É importante compreender a verdade a respeito da transformação. A mente não pode repudiar o temor, porque ela própria é temor, e é só isso o que se conhece da mente: o medo — medo ao que digam de nós, medo da morte, medo de perder o que se tem, medo à punição, medo de não alcançar o que se deseja, medo de “não preenchimento”. A mente, pois, nas suas condições atuais, é toda temor. E quando essa mente deseja transformar-se, continua, não obstante, no campo do temor; este é um óbvio fato psicológico. Inventa, assim, a mente um “eu superior”, o Atman, para operar a transformação; mas este, também, está na esfera do temor, já que é uma invenção mental. Não importa o que disse Buda, Sankara ou outro qualquer. Tudo continua na esfera do pensamento, e quando a mente aspira à transformação dentro da esfera do pensamento, da esfera do tempo, não há transformação, mas a continuação do medo sob nova forma.
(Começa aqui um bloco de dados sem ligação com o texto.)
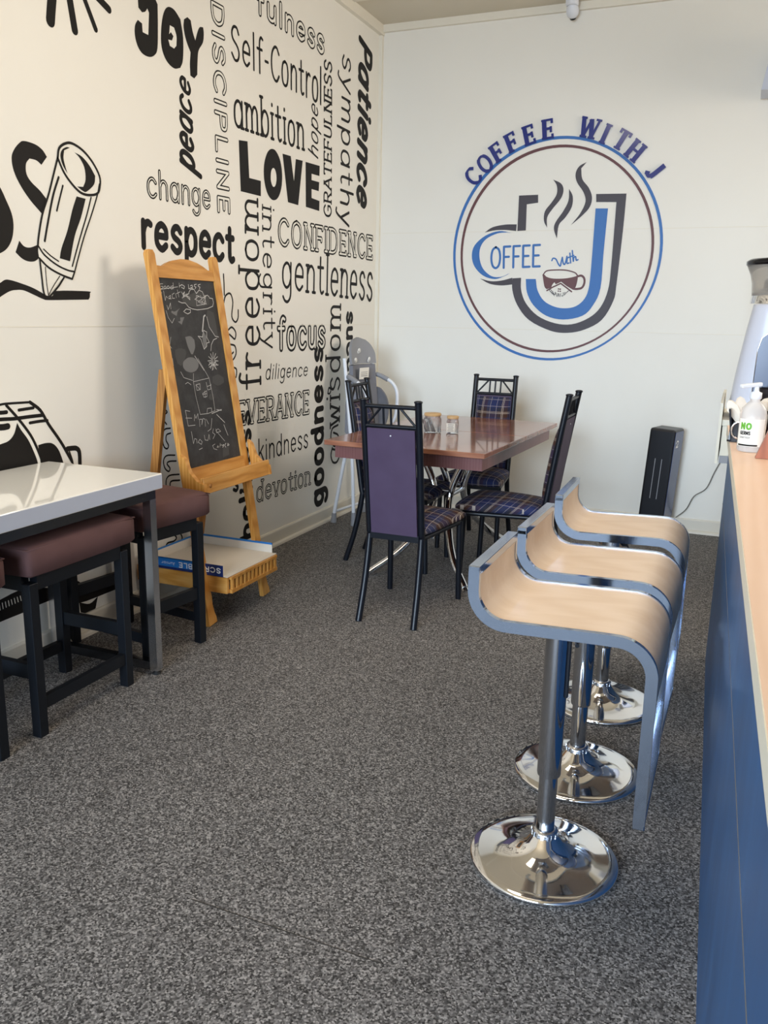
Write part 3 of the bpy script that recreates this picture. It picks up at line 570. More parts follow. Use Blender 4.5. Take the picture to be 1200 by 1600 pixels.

O homem que cultiva um ideal nunca conhecerá uma mente nova; e esta é a praga que infesta o nosso país. Somos todos idealistas, que desejamos adaptar-nos à não-violência, a isto ou àquilo. Todos somos imitadores. Eis porque jamais temos a mente fresca, a mente completa e totalmente nova, e só nossa, não de Sankara, de Marx ou de outro qualquer. Essa total “novidade”, esse estado completo da mente, só pode realizar-se quando não existe experimentador nem experiência; só existe esse estado quando se pode morrer totalmente para cada dia e para tudo o que se tem acumulado psicologicamente. Só então há a possibilidade de uma regeneração completa. Isto não é coisa irrealizável, não é simples retórica. É uma coisa possível, desde que seja meditada e compreendida a fundo; eis porque é importante conhecer, pesquisar o que é verdadeiro. Mas não se pode escrutar o verdadeiro quando a mente não está silenciosa. Se a mente está sempre a pedir, a exigir, a rogar, a desejar isto ou aquilo, a largar uma coisa para pegar outra, não é: uma mente serena. Sede serenos, tranquilos. Vede as árvores, os pássaros, o céu, a beleza, as riquezas da existência humana. Observai, silenciosa e vigilantemente. Nesse silêncio se manifesta aquela coisa indefinível, imensurável, atemporal.